Renovação de concessão e exigência de contrapartidas
A adoção das viagens extras na Estrada de Ferro Vitória a Minas não é apenas uma decisão comercial.
O trem noturno faz parte das exigências definidas no processo de renovação da concessão ferroviária da Vale, que condicionou a continuidade do contrato à ampliação da oferta de transporte de passageiros.
Atualmente, o país registra 1,28 milhão de passageiros por ano nas ferrovias de longa distância. Desse total, a Vitória a Minas responde pela maior parte.
Em 2024, a linha transportou 857 mil usuários e projeta acrescentar 60 mil passageiros em 2026 com três meses de operação do serviço noturno, o equivalente a 20 mil pessoas a mais por mês.
Carajás também terá reforço diário a partir de 2027
O outro trem de longa distância operado pela Vale é o da Estrada de Ferro Carajás, que liga São Luís a Parauapebas.
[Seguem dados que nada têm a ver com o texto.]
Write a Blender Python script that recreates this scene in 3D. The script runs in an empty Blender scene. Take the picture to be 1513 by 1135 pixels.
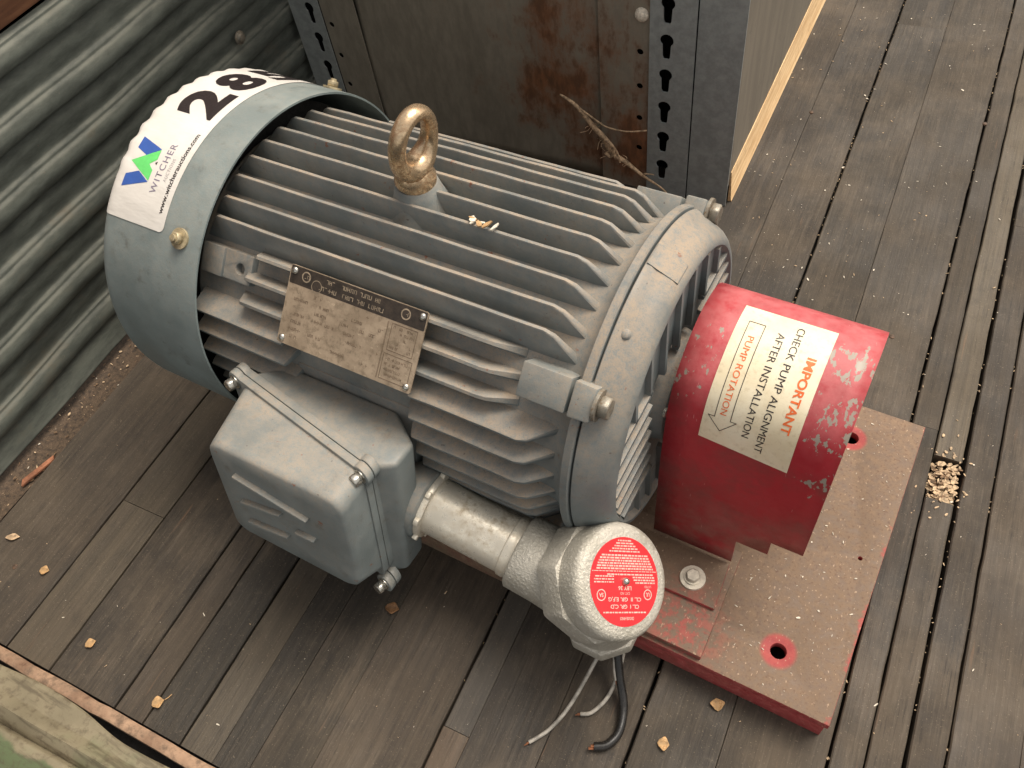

Hoje, a rota oferece três partidas semanais em cada ponta, com interrupção das viagens às quartas feiras para manutenção.
A partir de 2027, a Carajás também deverá oferecer viagens diárias, ampliando o alcance do transporte ferroviário de passageiros no eixo entre Maranhão e Pará.
No ano passado, a Carajás transportou 423 mil pessoas e está perto de completar 40 anos de serviço contínuo a passageiros.
Com isso, o reforço do trem noturno em Minas e Espírito Santo e a futura ampliação da oferta no Norte sinalizam uma tentativa de reposicionar o transporte ferroviário de longa distância no Brasil, ainda que em escala limitada se comparada ao passado.
De símbolo de sucateamento a teste para o futuro
O lançamento desse trem noturno entre Belo Horizonte e Cariacica funciona como um teste relevante para avaliar até onde o transporte de passageiros sobre trilhos pode voltar a ganhar espaço.
A rota diária, com preços relativamente acessíveis e possibilidade de embarque em 14 estações, tenta provar que ainda existe demanda por viagens de longa distância feitas de trem.
Se os resultados esperados se confirmarem, especialmente o acréscimo de 60 mil passageiros em 2026, a experiência pode fortalecer argumentos em favor de novas rotas e de uma reocupação gradual da malha instalada ao longo do país.